» DATASET CONTENT
-- Begin --
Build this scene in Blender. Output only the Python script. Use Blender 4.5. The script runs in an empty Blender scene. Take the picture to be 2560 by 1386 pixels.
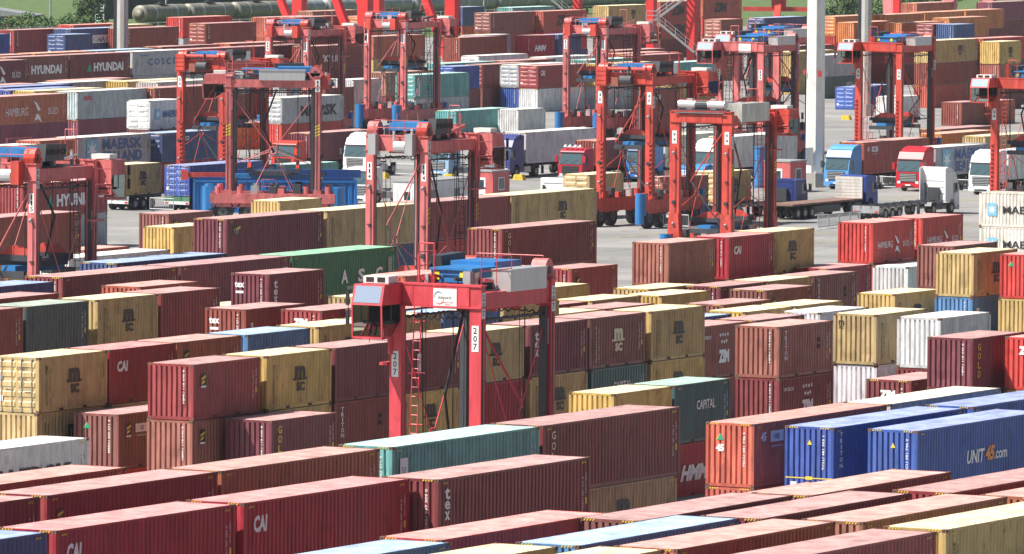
import bpy, bmesh, math, random
from mathutils import Vector, Matrix
R=math.radians
random.seed(7)
C=bpy.context.scene.collection
# ---------------------------------------------------------------- camera, sky, sun, exposure
CAM_H=32.85; YAW=R(28.56)
cd=bpy.data.cameras.new('camera'); cam=bpy.data.objects.new('camera',cd); C.objects.link(cam)
cd.sensor_width=36; cd.lens=18930/2560*36; cd.clip_start=5; cd.clip_end=6000
cam.matrix_world=Matrix.Translation((0,0,CAM_H))@Matrix.Rotation(R(90-3.45),4,'X')@Matrix.Rotation(R(0.4),4,'Z')
bpy.context.scene.camera=cam
ul=Vector((math.sin(YAW),math.cos(YAW),0)); vl=Vector((-math.cos(YAW),math.sin(YAW),0))
def W(u,v,z=0): return ul*u+vl*v+Vector((0,0,z))
TH=math.atan2(ul.y,ul.x)             # heading of the container rows
SUN_EL=R(53); b=R(42)
sdir=(-ul*math.cos(b)+vl*math.sin(b))*math.cos(SUN_EL)+Vector((0,0,math.sin(SUN_EL)))
w=bpy.data.worlds.new("World"); bpy.context.scene.world=w; w.use_nodes=True
nt=w.node_tree; bg=nt.nodes['Background']; sky=nt.nodes.new('ShaderNodeTexSky')
sky.sky_type='NISHITA'; sky.sun_disc=False; sky.sun_elevation=SUN_EL
sky.sun_rotation=math.atan2(sdir.x,sdir.y); sky.dust_density=2.0; sky.air_density=1.0
nt.links.new(sky.outputs[0],bg.inputs[0]); bg.inputs[1].default_value=0.055
sl=bpy.data.lights.new('sun','SUN'); sl.energy=5.0; sl.angle=R(0.5); sl.color=(1,0.95,0.87)
so=bpy.data.objects.new('sun',sl); C.objects.link(so); so.rotation_mode='QUATERNION'
so.rotation_quaternion=sdir.to_track_quat('Z','Y'); so.location=(0,300,150)
vs=bpy.context.scene.view_settings; vs.view_transform='Standard'; vs.look='None'; vs.gamma=1; vs.exposure=0.68
# ---------------------------------------------------------------- materials
MATS={}
def nd(t,n): return t.nodes.new(n)
def paint(name,col,rough=.45,wear=.5,spec=.5,metal=0.,scale=1.,rust=.0,streak=1.):
    if name in MATS: return MATS[name]
    m=bpy.data.materials.new(name); m.use_nodes=True; t=m.node_tree; bs=t.nodes['Principled BSDF']
    bs.inputs['Roughness'].default_value=rough; bs.inputs['Metallic'].default_value=metal
    bs.inputs['Specular IOR Level'].default_value=spec
    tc=nd(t,'ShaderNodeTexCoord'); oi=nd(t,'ShaderNodeObjectInfo'); ad=nd(t,'ShaderNodeVectorMath'); ad.operation='ADD'
    sc=nd(t,'ShaderNodeVectorMath'); sc.operation='SCALE'; sc.inputs[3].default_value=60
    cx=nd(t,'ShaderNodeCombineXYZ')
    t.links.new(oi.outputs['Random'],cx.inputs[0]); t.links.new(oi.outputs['Random'],cx.inputs[1])
    t.links.new(cx.outputs[0],sc.inputs[0]); t.links.new(tc.outputs['Object'],ad.inputs[0]); t.links.new(sc.outputs[0],ad.inputs[1])
    mp=nd(t,'ShaderNodeMapping'); mp.inputs['Scale'].default_value=(2.2*scale,2.2*scale,.45*scale*streak)
    t.links.new(ad.outputs[0],mp.inputs[0])
    n1=nd(t,'ShaderNodeTexNoise'); n1.inputs['Scale'].default_value=1.; n1.inputs['Detail'].default_value=6; n1.inputs['Roughness'].default_value=.65
    t.links.new(mp.outputs[0],n1.inputs[0])
    n2=nd(t,'ShaderNodeTexNoise'); n2.inputs['Scale'].default_value=.55; n2.inputs['Detail'].default_value=5
    t.links.new(ad.outputs[0],n2.inputs[0])
    r1=nd(t,'ShaderNodeMapRange'); r1.inputs[1].default_value=.35; r1.inputs[2].default_value=.7
    r1.inputs[3].default_value=1-.35*wear; r1.inputs[4].default_value=1+.18*wear
    t.links.new(n1.outputs[0],r1.inputs[0])
    rr=nd(t,'ShaderNodeMapRange'); rr.inputs[3].default_value=1-.07*wear; rr.inputs[4].default_value=1+.07*wear
    t.links.new(oi.outputs['Random'],rr.inputs[0])
    mu=nd(t,'ShaderNodeMath'); mu.operation='MULTIPLY'; t.links.new(r1.outputs[0],mu.inputs[0]); t.links.new(rr.outputs[0],mu.inputs[1])
    vm=nd(t,'ShaderNodeVectorMath'); vm.operation='SCALE'; vm.inputs[0].default_value=col[:3]; t.links.new(mu.outputs[0],vm.inputs[3])
    n4=nd(t,'ShaderNodeTexNoise'); n4.inputs['Scale'].default_value=.9; n4.inputs['Detail'].default_value=1.5; t.links.new(ad.outputs[0],n4.inputs[0])
    r4=nd(t,'ShaderNodeMapRange'); r4.inputs[1].default_value=.60; r4.inputs[2].default_value=.615; r4.inputs[3].default_value=1; r4.inputs[4].default_value=1-.16*wear; t.links.new(n4.outputs[0],r4.inputs[0])
    m4=nd(t,'ShaderNodeMath'); m4.operation='MULTIPLY'; t.links.new(mu.outputs[0],m4.inputs[0]); t.links.new(r4.outputs[0],m4.inputs[1]); t.links.new(m4.outputs[0],vm.inputs[3])
    # dust wash
    r2=nd(t,'ShaderNodeMapRange'); r2.inputs[1].default_value=.5; r2.inputs[2].default_value=.75; r2.inputs[3].default_value=0; r2.inputs[4].default_value=.22*wear
    t.links.new(n2.outputs[0],r2.inputs[0])
    mx=nd(t,'ShaderNodeMix'); mx.data_type='RGBA'; t.links.new(r2.outputs[0],mx.inputs[0]); t.links.new(vm.outputs[0],mx.inputs[6])
    g=sum(col[:3])/3; mx.inputs[7].default_value=(col[0]*.7+.10,col[1]*.7+.09,col[2]*.7+.08,1)
    last=mx.outputs[2]
    if rust>0:
        n3=nd(t,'ShaderNodeTexNoise'); n3.inputs['Scale'].default_value=2.6; n3.inputs['Detail'].default_value=8; n3.inputs['Roughness'].default_value=.75
        t.links.new(mp.outputs[0],n3.inputs[0])
        r3=nd(t,'ShaderNodeMapRange'); r3.inputs[1].default_value=.66-.1*rust; r3.inputs[2].default_value=.72-.1*rust
        t.links.new(n3.outputs[0],r3.inputs[0])
        m2=nd(t,'ShaderNodeMix'); m2.data_type='RGBA'; t.links.new(r3.outputs[0],m2.inputs[0]); t.links.new(last,m2.inputs[6]); m2.inputs[7].default_value=(.16,.06,.03,1)
        last=m2.outputs[2]
    t.links.new(last,bs.inputs['Base Color']); MATS[name]=m; return m
def flat(name,col,rough=.5,metal=0.,spec=.5,alpha=1.):
    if name in MATS: return MATS[name]
    m=bpy.data.materials.new(name); m.use_nodes=True; bs=m.node_tree.nodes['Principled BSDF']
    bs.inputs['Base Color'].default_value=(*col,1); bs.inputs['Roughness'].default_value=rough
    bs.inputs['Metallic'].default_value=metal; bs.inputs['Specular IOR Level'].default_value=spec
    MATS[name]=m; return m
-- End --
» SET TASK
Extract every line above that contains the word "scene".

» FINAL RESULT
Build this scene in Blender. Output only the Python script. Use Blender 4.5. The script runs in an empty Blender scene. Take the picture to be 2560 by 1386 pixels.
C=bpy.context.scene.collection
bpy.context.scene.camera=cam
w=bpy.data.worlds.new("World"); bpy.context.scene.world=w; w.use_nodes=True
vs=bpy.context.scene.view_settings; vs.view_transform='Standard'; vs.look='None'; vs.gamma=1; vs.exposure=0.68